[BEGIN Dataset section]
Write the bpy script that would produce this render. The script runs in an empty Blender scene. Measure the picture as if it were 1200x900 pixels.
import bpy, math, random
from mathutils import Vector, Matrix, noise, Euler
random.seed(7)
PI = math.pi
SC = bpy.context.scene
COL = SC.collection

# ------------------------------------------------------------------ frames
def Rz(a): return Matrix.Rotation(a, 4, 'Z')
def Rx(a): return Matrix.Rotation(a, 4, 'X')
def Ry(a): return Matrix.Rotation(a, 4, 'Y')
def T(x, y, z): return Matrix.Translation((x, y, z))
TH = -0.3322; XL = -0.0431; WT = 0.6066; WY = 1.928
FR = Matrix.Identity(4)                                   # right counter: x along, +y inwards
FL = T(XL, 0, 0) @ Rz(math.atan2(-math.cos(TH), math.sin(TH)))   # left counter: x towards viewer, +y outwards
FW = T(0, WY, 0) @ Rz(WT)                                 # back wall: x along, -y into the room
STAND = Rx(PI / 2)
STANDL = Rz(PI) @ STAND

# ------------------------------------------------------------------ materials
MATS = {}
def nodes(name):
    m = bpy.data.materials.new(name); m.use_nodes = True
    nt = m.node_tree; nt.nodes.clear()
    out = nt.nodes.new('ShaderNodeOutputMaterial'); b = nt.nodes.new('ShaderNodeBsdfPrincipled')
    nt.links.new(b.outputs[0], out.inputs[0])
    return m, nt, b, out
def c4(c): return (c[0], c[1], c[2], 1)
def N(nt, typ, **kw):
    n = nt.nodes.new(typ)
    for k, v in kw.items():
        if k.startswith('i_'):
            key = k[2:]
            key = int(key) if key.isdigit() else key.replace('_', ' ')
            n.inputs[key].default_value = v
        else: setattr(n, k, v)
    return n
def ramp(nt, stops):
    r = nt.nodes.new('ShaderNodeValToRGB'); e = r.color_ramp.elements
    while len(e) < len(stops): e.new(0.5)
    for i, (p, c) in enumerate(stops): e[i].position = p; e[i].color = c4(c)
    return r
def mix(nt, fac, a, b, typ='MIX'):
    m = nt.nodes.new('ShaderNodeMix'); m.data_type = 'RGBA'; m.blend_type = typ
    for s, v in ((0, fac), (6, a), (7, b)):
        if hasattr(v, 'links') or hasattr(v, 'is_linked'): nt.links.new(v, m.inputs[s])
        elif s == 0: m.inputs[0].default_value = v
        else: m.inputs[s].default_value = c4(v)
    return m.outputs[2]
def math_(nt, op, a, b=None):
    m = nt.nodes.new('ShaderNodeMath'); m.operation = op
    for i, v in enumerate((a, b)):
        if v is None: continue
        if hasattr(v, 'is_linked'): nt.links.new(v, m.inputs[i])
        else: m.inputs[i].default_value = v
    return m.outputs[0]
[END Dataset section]
Give back the listing exactly, please, from its first line to the line containing "COL = SC.collection", inclusive, and nothing past that line.

Write the bpy script that would produce this render. The script runs in an empty Blender scene. Measure the picture as if it were 1200x900 pixels.
import bpy, math, random
from mathutils import Vector, Matrix, noise, Euler
random.seed(7)
PI = math.pi
SC = bpy.context.scene
COL = SC.collection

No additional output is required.